__EXERCISE PROMPT__: Using the data below, repeat all of it precisely.

─── DATASET CONTENT

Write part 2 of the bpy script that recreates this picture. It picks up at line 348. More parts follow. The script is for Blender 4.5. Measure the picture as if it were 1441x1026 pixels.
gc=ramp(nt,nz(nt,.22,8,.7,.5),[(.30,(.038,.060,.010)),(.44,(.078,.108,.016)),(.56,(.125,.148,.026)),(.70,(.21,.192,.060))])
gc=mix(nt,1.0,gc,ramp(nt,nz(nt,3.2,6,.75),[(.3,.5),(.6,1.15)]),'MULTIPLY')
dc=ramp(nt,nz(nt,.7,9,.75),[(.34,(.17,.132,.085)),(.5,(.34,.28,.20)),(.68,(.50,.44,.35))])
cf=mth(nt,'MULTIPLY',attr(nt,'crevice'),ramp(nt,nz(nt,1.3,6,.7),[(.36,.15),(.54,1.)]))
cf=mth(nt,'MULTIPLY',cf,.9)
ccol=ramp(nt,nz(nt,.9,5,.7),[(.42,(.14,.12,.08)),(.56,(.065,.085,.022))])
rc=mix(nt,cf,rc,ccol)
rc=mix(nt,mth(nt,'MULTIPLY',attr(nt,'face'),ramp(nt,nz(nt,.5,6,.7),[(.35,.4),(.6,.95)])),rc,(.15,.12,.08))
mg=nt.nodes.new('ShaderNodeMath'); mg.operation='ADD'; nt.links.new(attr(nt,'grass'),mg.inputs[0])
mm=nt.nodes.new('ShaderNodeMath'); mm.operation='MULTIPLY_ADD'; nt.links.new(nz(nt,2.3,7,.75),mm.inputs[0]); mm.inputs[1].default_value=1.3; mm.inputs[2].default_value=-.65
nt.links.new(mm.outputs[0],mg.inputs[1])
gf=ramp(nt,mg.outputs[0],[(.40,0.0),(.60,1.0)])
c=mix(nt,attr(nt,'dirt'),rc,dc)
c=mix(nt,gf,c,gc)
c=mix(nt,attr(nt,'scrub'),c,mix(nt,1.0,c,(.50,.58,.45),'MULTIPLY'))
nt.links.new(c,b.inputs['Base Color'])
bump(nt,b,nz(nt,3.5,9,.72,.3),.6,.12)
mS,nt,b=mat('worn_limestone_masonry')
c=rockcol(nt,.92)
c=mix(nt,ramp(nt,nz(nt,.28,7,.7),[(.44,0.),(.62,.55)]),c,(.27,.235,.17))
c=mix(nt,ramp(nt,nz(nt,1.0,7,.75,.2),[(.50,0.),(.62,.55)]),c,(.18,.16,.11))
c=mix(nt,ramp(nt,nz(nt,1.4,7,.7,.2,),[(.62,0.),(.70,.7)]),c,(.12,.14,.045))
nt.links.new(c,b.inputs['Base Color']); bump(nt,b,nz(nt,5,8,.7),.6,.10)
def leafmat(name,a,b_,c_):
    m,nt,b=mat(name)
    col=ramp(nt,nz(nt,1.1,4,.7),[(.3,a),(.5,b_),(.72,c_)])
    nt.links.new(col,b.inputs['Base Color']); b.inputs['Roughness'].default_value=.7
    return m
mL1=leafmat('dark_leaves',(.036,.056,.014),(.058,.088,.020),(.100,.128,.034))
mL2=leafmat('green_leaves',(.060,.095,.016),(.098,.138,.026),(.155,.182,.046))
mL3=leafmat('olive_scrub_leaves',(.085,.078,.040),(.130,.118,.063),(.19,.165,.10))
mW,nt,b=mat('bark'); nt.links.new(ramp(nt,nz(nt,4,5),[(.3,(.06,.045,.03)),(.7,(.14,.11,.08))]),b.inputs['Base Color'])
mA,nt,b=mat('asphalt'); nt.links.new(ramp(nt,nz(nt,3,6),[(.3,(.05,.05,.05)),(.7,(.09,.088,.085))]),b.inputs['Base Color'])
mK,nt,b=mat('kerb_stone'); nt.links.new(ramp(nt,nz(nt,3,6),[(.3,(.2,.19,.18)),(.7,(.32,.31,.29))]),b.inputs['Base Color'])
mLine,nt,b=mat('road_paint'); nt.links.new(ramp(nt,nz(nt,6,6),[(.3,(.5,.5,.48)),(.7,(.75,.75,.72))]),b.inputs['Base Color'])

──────

__WRITTEN ANSWER__:
Write part 2 of the bpy script that recreates this picture. It picks up at line 348. More parts follow. The script is for Blender 4.5. Measure the picture as if it were 1441x1026 pixels.
gc=ramp(nt,nz(nt,.22,8,.7,.5),[(.30,(.038,.060,.010)),(.44,(.078,.108,.016)),(.56,(.125,.148,.026)),(.70,(.21,.192,.060))])
gc=mix(nt,1.0,gc,ramp(nt,nz(nt,3.2,6,.75),[(.3,.5),(.6,1.15)]),'MULTIPLY')
dc=ramp(nt,nz(nt,.7,9,.75),[(.34,(.17,.132,.085)),(.5,(.34,.28,.20)),(.68,(.50,.44,.35))])
cf=mth(nt,'MULTIPLY',attr(nt,'crevice'),ramp(nt,nz(nt,1.3,6,.7),[(.36,.15),(.54,1.)]))
cf=mth(nt,'MULTIPLY',cf,.9)
ccol=ramp(nt,nz(nt,.9,5,.7),[(.42,(.14,.12,.08)),(.56,(.065,.085,.022))])
rc=mix(nt,cf,rc,ccol)
rc=mix(nt,mth(nt,'MULTIPLY',attr(nt,'face'),ramp(nt,nz(nt,.5,6,.7),[(.35,.4),(.6,.95)])),rc,(.15,.12,.08))
mg=nt.nodes.new('ShaderNodeMath'); mg.operation='ADD'; nt.links.new(attr(nt,'grass'),mg.inputs[0])
mm=nt.nodes.new('ShaderNodeMath'); mm.operation='MULTIPLY_ADD'; nt.links.new(nz(nt,2.3,7,.75),mm.inputs[0]); mm.inputs[1].default_value=1.3; mm.inputs[2].default_value=-.65
nt.links.new(mm.outputs[0],mg.inputs[1])
gf=ramp(nt,mg.outputs[0],[(.40,0.0),(.60,1.0)])
c=mix(nt,attr(nt,'dirt'),rc,dc)
c=mix(nt,gf,c,gc)
c=mix(nt,attr(nt,'scrub'),c,mix(nt,1.0,c,(.50,.58,.45),'MULTIPLY'))
nt.links.new(c,b.inputs['Base Color'])
bump(nt,b,nz(nt,3.5,9,.72,.3),.6,.12)
mS,nt,b=mat('worn_limestone_masonry')
c=rockcol(nt,.92)
c=mix(nt,ramp(nt,nz(nt,.28,7,.7),[(.44,0.),(.62,.55)]),c,(.27,.235,.17))
c=mix(nt,ramp(nt,nz(nt,1.0,7,.75,.2),[(.50,0.),(.62,.55)]),c,(.18,.16,.11))
c=mix(nt,ramp(nt,nz(nt,1.4,7,.7,.2,),[(.62,0.),(.70,.7)]),c,(.12,.14,.045))
nt.links.new(c,b.inputs['Base Color']); bump(nt,b,nz(nt,5,8,.7),.6,.10)
def leafmat(name,a,b_,c_):
    m,nt,b=mat(name)
    col=ramp(nt,nz(nt,1.1,4,.7),[(.3,a),(.5,b_),(.72,c_)])
    nt.links.new(col,b.inputs['Base Color']); b.inputs['Roughness'].default_value=.7
    return m
mL1=leafmat('dark_leaves',(.036,.056,.014),(.058,.088,.020),(.100,.128,.034))
mL2=leafmat('green_leaves',(.060,.095,.016),(.098,.138,.026),(.155,.182,.046))
mL3=leafmat('olive_scrub_leaves',(.085,.078,.040),(.130,.118,.063),(.19,.165,.10))
mW,nt,b=mat('bark'); nt.links.new(ramp(nt,nz(nt,4,5),[(.3,(.06,.045,.03)),(.7,(.14,.11,.08))]),b.inputs['Base Color'])
mA,nt,b=mat('asphalt'); nt.links.new(ramp(nt,nz(nt,3,6),[(.3,(.05,.05,.05)),(.7,(.09,.088,.085))]),b.inputs['Base Color'])
mK,nt,b=mat('kerb_stone'); nt.links.new(ramp(nt,nz(nt,3,6),[(.3,(.2,.19,.18)),(.7,(.32,.31,.29))]),b.inputs['Base Color'])
mLine,nt,b=mat('road_paint'); nt.links.new(ramp(nt,nz(nt,6,6),[(.3,(.5,.5,.48)),(.7,(.75,.75,.72))]),b.inputs['Base Color'])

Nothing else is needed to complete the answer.